Extend mmjsontransform with a reloadable external YAML policy that defines JSON schema-like validation and transformation rules.
The goal is to make data normalization, field renaming, and lightweight validation easy to configure without extra modules or custom scripting.

Motivation

Users frequently need to:

  • Validate required fields and types before ingestion.
  • Parse embedded JSON strings (e.g. message fields).
  • Normalize timestamps and apply canonical field names.
  • Add default values and drop unwanted keys.
  • Perform simple type coercion, enum checks, and value ranges.
  • Redact sensitive data before forwarding.
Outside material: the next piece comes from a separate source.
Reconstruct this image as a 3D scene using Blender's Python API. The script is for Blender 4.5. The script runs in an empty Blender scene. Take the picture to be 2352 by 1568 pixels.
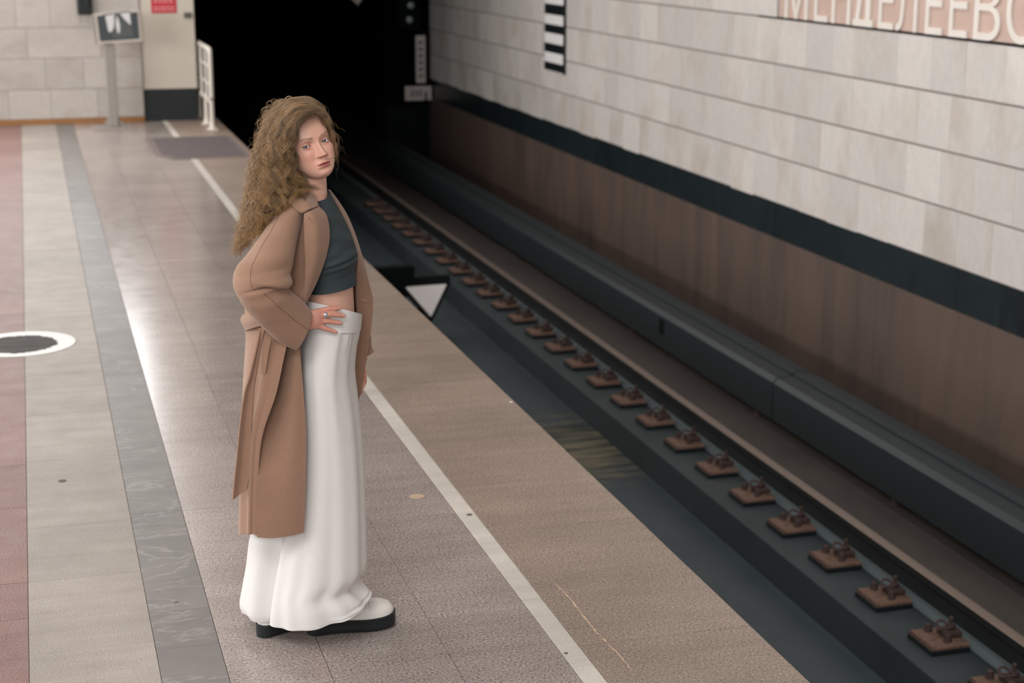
import bpy, bmesh, math, random
import numpy as np
from mathutils import Matrix, Vector

# ------------------------------------------------------------------ camera
SC = bpy.context.scene
FPX = 3820.0                       # focal length in pixels of the 2352 x 1568 frame
CAMH = 2.19
_vp = np.array([43.0 - 1176.0, -(-160.0 - 784.0), -FPX])
_Y = _vp / np.linalg.norm(_vp)
_r = math.radians(0.1)
_Z = np.cross(np.array([math.cos(_r), -math.sin(_r), 0.0]), _Y)
_Z /= np.linalg.norm(_Z)
_X = np.cross(_Y, _Z)
RC = np.array([_X, _Y, _Z])        # camera axes -> world axes
cam_d = bpy.data.cameras.new('camera')
cam_d.sensor_width = 36.0
cam_d.lens = 36.0 * FPX / 2352.0
cam_d.clip_end = 200
cam_d.dof.use_dof = True
cam_d.dof.focus_distance = 5.0
cam_d.dof.aperture_fstop = 3.4
cam = bpy.data.objects.new('camera', cam_d)
M4 = Matrix.Identity(4)
for i in range(3):
    for j in range(3):
        M4[i][j] = RC[i][j]
M4[2][3] = CAMH
cam.matrix_world = M4
SC.collection.objects.link(cam)
SC.camera = cam

# ------------------------------------------------------------------ world, light, exposure
world = bpy.data.worlds.new('world')
SC.world = world
world.use_nodes = True
bg = world.node_tree.nodes['Background']
bg.inputs[0].default_value = (0.62, 0.63, 0.66, 1)
bg.inputs[1].default_value = 0.04
SC.view_settings.view_transform = 'Standard'
SC.view_settings.look = 'None'
SC.view_settings.gamma = 1.0
SC.view_settings.use_curve_mapping = False
SC.view_settings.exposure = 0.0

def area(name, loc, target, sx, sy, power, col):
    d = bpy.data.lights.new(name, 'AREA')
    d.shape = 'RECTANGLE'; d.size = sx; d.size_y = sy
    d.energy = power; d.color = col
    o = bpy.data.objects.new(name, d)
    o.location = loc
    o.rotation_euler = (Vector(target) - Vector(loc)).to_track_quat('-Z', 'Y').to_euler()
    SC.collection.objects.link(o)
    return o

COOL = (0.975, 0.985, 1.0)
# unseen panels: low stand-ins for hall light, ceiling panels, added fills noted below
area('hall_fill_light', (-6.5, 2.5, 2.5), (5.9, 6.0, 0.6), 6.0, 2.2, 200, COOL)
area('hall_fill_light', (-6.5, 9.5, 2.5), (5.9, 10.5, 0.6), 6.0, 2.2, 600, COOL)
area('hall_fill_light', (-6.5, 16.0, 2.5), (5.9, 16.5, 0.6), 5.0, 2.2, 240, COOL)
area('ceiling_area_light', (-0.4, 17.6, 4.55), (-0.4, 17.6, 0.0), 3.4, 4.4, 110, COOL)
area('ceiling_area_light', (-0.2, 6.0, 4.55), (-0.2, 6.0, 0.0), 2.2, 9.0, 45, COOL)
area('end_wall_sheen_light', (-0.75, 20.05, 3.5), (-0.75, 10.0, 3.5), 3.8, 1.7, 190, COOL)  # added unseen panel; brightens the floor sheen and gives fill
area('track_fill_light', (4.15, 7.0, 4.5), (5.9, 7.0, 2.4), 9.0, 0.4, 95, COOL)  # added panel above the track; brightens wall, bed and rails
area('ceiling_area_light', (-0.9, 1.4, 4.4), (0.8, 5.0, 1.0), 2.4, 1.6, 150, COOL)  # added panel, tilted at the woman to light her from above
area('hall_fill_light', (-1.0, -2.5, 3.0), (0.8, 5.0, 1.2), 3.0, 1.4, 210, COOL)  # added camera-side fill for her face and trousers

# ------------------------------------------------------------------ helpers
COL = SC.collection

def ray(px, py):
    v = RC @ np.array([px - 1176.0, -(py - 784.0), -FPX])
    return v / np.linalg.norm(v)

def onz(px, py, z):
    r = ray(px, py)
    return np.array([0, 0, CAMH]) + r * ((z - CAMH) / r[2])

def mk(name, verts, faces, mat=None, parent=None, smooth=False):
    me = bpy.data.meshes.new(name)
    me.from_pydata([tuple(map(float, v)) for v in verts], [], [tuple(map(int, f)) for f in faces])
    me.update()
    o = bpy.data.objects.new(name, me)
    COL.objects.link(o)
    if mat is not None:
        me.materials.append(mat)
    if smooth:
        me.polygons.foreach_set('use_smooth', [True] * len(me.polygons))
    if parent is not None:
        setpar(o, parent)
    return o

def setpar(o, parent):
    o.parent = parent
    o.matrix_parent_inverse = world_of(parent).inverted()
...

Currently these tasks require complex rulesets or external preprocessors.
A YAML-based policy, reloadable at runtime, provides a compact and familiar workflow consistent with other modern log pipelines. Reload shall happen with HUP, like also done e.g. for lookup tables.

Proposed Functionality

Module parameter

module(load="mmjsonparse" policy="/etc/rsyslog/mmjsonparse-policy.yaml")
  • policy points to a YAML file describing transformation and validation rules.
  • File is reloaded automatically on HUP or timestamp change.
  • Invalid YAML reverts to the last known good version with an error log.
  • the current flatten and unflatten modes shall be integrated, but the old-style definiton possibly be kept (to be decided during implementation).

Example Policy File

version: 1
description: Basic normalization policy

map:
  rename:
    "usr": "user.name"
    "fields.client.ip": "client.ip"
  drop:
    - "debug"
    - "trace"

coerce:
  types:
    "http.status_code": int
    "user.id": int

timestamp:
  candidates: ["@timestamp", "time", "logtime"]
  formats: ["rfc3339", "epoch_ms", "%d/%b/%Y:%H:%M:%S %z"]
  output: "!ts"
  fallback: "timereported"

defaults:
  "event.dataset": "unknown"
  "schema_version": 1

validate:
  required: ["@timestamp", "event.kind", "host.name"]
  enum:
    "event.kind": ["event", "alert", "metric"]
  range:
    "http.status_code": [100, 599]
  on_fail:
    action: "tag"
    tag: "json_invalid"

redact:
  keys: ["user.password", "auth.token"]

json:
  parse_embedded:
    - "message"
    - "log.json"

Example Behavior

Input JSON

{
  "usr": "alice",
  "message": "{\"user\":\"alice\",\"action\":\"login\"}",
  "time": "2025-10-15T12:00:00Z"
}

After mmjsonparse with policy

{
  "user": {
    "name": "alice"
  },
  "message": {
    "user": "alice",
    "action": "login"
  },
  "ts": "2025-10-15T12:00:00Z",
  "event": {
    "dataset": "unknown"
  },
  "schema_version": 1
}

Implementation Notes for AI Agent / Developer

  1. Add a policy parameter to mmjsonparse.
  2. Implement YAML loader (libyaml or in-tree parser) → internal normalized structure.
  3. Apply transformations and validation in doAction():
    • mapping/renames
    • type coercion
    • timestamp normalization
    • parse_embedded fields
    • defaults injection
    • validation + on_fail handling
    • redaction
  4. Provide reload mechanism (policy re-read on HUP / possibly mtime change).
  5. Ensure backward compatibility when policy is unset (current behavior unchanged).

Expected Benefits

  • Single, readable configuration for JSON transformations.
  • Simplified ingestion pipelines.
  • Easier troubleshooting and reproducibility.
  • Alignment with YAML-driven approaches used in Logstash, Fluent Bit, Vector, etc.

References

Broader log pipeline community feedback shows frequent demand for:

  • Required-field checks and type enforcement.
  • Timestamp normalization.
  • Embedded JSON parsing.
  • Canonical renaming and data pruning.
    These are the same operations commonly provided by Logstash mutate, Fluent Bit modify, and Kafka Connect ReplaceField.